• [DATA]
——
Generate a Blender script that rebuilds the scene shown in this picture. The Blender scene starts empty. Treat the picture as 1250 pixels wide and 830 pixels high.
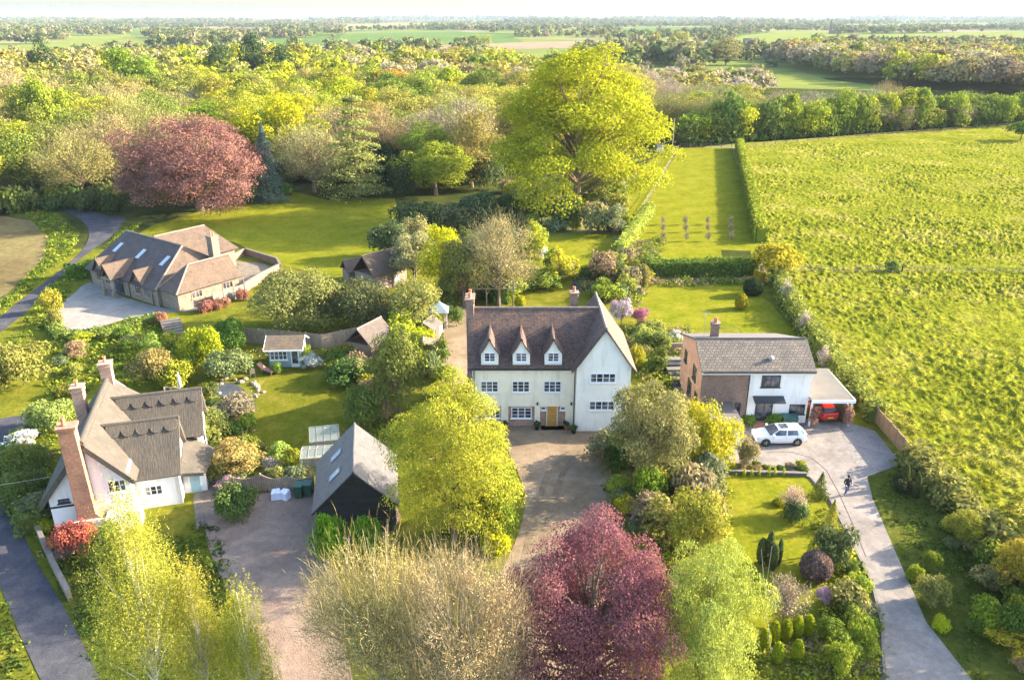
import bpy, math, random
import numpy as np
from mathutils import Vector, Matrix
C = bpy.context.scene.collection
SC = bpy.context.scene
R = math.radians
# ---------------------------------------------------------------- camera
CAM_H = 33.0
PITCH = R(22.1)
cam_d = bpy.data.cameras.new("camera"); cam = bpy.data.objects.new("camera", cam_d); C.objects.link(cam)
cam.location = (0, 0, CAM_H); cam.rotation_euler = (R(90) - PITCH, 0, 0)
cam_d.sensor_width = 36; cam_d.lens = 28; cam_d.clip_start = 0.5; cam_d.clip_end = 60000
SC.camera = cam
# ---------------------------------------------------------------- sun and sky
SUN_EL, SUN_AZ = 21.0, 15.0            # azimuth measured from +X towards +Y
w = bpy.data.worlds.new("World"); SC.world = w; w.use_nodes = True
nt = w.node_tree; bg = nt.nodes["Background"]
sky = nt.nodes.new("ShaderNodeTexSky"); sky.sky_type = 'NISHITA'; sky.sun_disc = False
sky.sun_elevation = R(SUN_EL); sky.sun_rotation = R(90 - SUN_AZ)
sky.air_density = 1.0; sky.dust_density = 2.5; sky.ozone_density = 2.2
nt.links.new(sky.outputs[0], bg.inputs[0]); bg.inputs[1].default_value = 0.15
sd = bpy.data.lights.new("sun", 'SUN'); sun = bpy.data.objects.new("sun", sd); C.objects.link(sun)
sd.energy = 4.6; sd.angle = R(0.6); sd.color = (1.0, 0.855, 0.63)
sdir = Vector((math.cos(R(SUN_EL)) * math.cos(R(SUN_AZ)), math.cos(R(SUN_EL)) * math.sin(R(SUN_AZ)), math.sin(R(SUN_EL))))
sun.rotation_euler = sdir.to_track_quat('Z', 'Y').to_euler(); sun.location = (60, 20, 60)
SC.view_settings.view_transform = 'Standard'; SC.view_settings.look = 'None'
SC.view_settings.gamma = 1.0; SC.view_settings.use_curve_mapping = False
SC.view_settings.exposure = 2.42
SC.cycles.max_bounces = 6; SC.cycles.diffuse_bounces = 3; SC.cycles.glossy_bounces = 2
SC.cycles.transmission_bounces = 4; SC.cycles.transparent_max_bounces = 8; SC.cycles.volume_bounces = 1
SC.cycles.caustics_reflective = False; SC.cycles.caustics_refractive = False
# ---------------------------------------------------------------- survey helpers: a sight line from the drone to a real height
_c, _s, _f = math.cos(PITCH), math.sin(PITCH), 972.0
def G(px, py, z=0.0):
    v = (py - 415) / _f; h = CAM_H - z; Y = h * (_c - v * _s) / (_s + v * _c)
    return ((px - 625) / _f * (Y * _c + h * _s), Y)
def YP(px, py, Y):
    v = (py - 415) / _f; h = Y * (_s + v * _c) / (_c - v * _s)
    return ((px - 625) / _f * (Y * _c + h * _s), CAM_H - h)
def PR(x, y, z=0):
    h = CAM_H - z; F = y * _c + h * _s
    return (625 + _f * x / F, 415 + _f * (-y * _s + h * _c) / F)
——
• [YOUR OBJECTIVE] Set down the material above as is, without any pictures.

• [SOLUTION FOR THIS TASK]
Generate a Blender script that rebuilds the scene shown in this picture. The Blender scene starts empty. Treat the picture as 1250 pixels wide and 830 pixels high.
import bpy, math, random
import numpy as np
from mathutils import Vector, Matrix
C = bpy.context.scene.collection
SC = bpy.context.scene
R = math.radians
# ---------------------------------------------------------------- camera
CAM_H = 33.0
PITCH = R(22.1)
cam_d = bpy.data.cameras.new("camera"); cam = bpy.data.objects.new("camera", cam_d); C.objects.link(cam)
cam.location = (0, 0, CAM_H); cam.rotation_euler = (R(90) - PITCH, 0, 0)
cam_d.sensor_width = 36; cam_d.lens = 28; cam_d.clip_start = 0.5; cam_d.clip_end = 60000
SC.camera = cam
# ---------------------------------------------------------------- sun and sky
SUN_EL, SUN_AZ = 21.0, 15.0            # azimuth measured from +X towards +Y
w = bpy.data.worlds.new("World"); SC.world = w; w.use_nodes = True
nt = w.node_tree; bg = nt.nodes["Background"]
sky = nt.nodes.new("ShaderNodeTexSky"); sky.sky_type = 'NISHITA'; sky.sun_disc = False
sky.sun_elevation = R(SUN_EL); sky.sun_rotation = R(90 - SUN_AZ)
sky.air_density = 1.0; sky.dust_density = 2.5; sky.ozone_density = 2.2
nt.links.new(sky.outputs[0], bg.inputs[0]); bg.inputs[1].default_value = 0.15
sd = bpy.data.lights.new("sun", 'SUN'); sun = bpy.data.objects.new("sun", sd); C.objects.link(sun)
sd.energy = 4.6; sd.angle = R(0.6); sd.color = (1.0, 0.855, 0.63)
sdir = Vector((math.cos(R(SUN_EL)) * math.cos(R(SUN_AZ)), math.cos(R(SUN_EL)) * math.sin(R(SUN_AZ)), math.sin(R(SUN_EL))))
sun.rotation_euler = sdir.to_track_quat('Z', 'Y').to_euler(); sun.location = (60, 20, 60)
SC.view_settings.view_transform = 'Standard'; SC.view_settings.look = 'None'
SC.view_settings.gamma = 1.0; SC.view_settings.use_curve_mapping = False
SC.view_settings.exposure = 2.42
SC.cycles.max_bounces = 6; SC.cycles.diffuse_bounces = 3; SC.cycles.glossy_bounces = 2
SC.cycles.transmission_bounces = 4; SC.cycles.transparent_max_bounces = 8; SC.cycles.volume_bounces = 1
SC.cycles.caustics_reflective = False; SC.cycles.caustics_refractive = False
# ---------------------------------------------------------------- survey helpers: a sight line from the drone to a real height
_c, _s, _f = math.cos(PITCH), math.sin(PITCH), 972.0
def G(px, py, z=0.0):
    v = (py - 415) / _f; h = CAM_H - z; Y = h * (_c - v * _s) / (_s + v * _c)
    return ((px - 625) / _f * (Y * _c + h * _s), Y)
def YP(px, py, Y):
    v = (py - 415) / _f; h = Y * (_s + v * _c) / (_c - v * _s)
    return ((px - 625) / _f * (Y * _c + h * _s), CAM_H - h)
def PR(x, y, z=0):
    h = CAM_H - z; F = y * _c + h * _s
    return (625 + _f * x / F, 415 + _f * (-y * _s + h * _c) / F)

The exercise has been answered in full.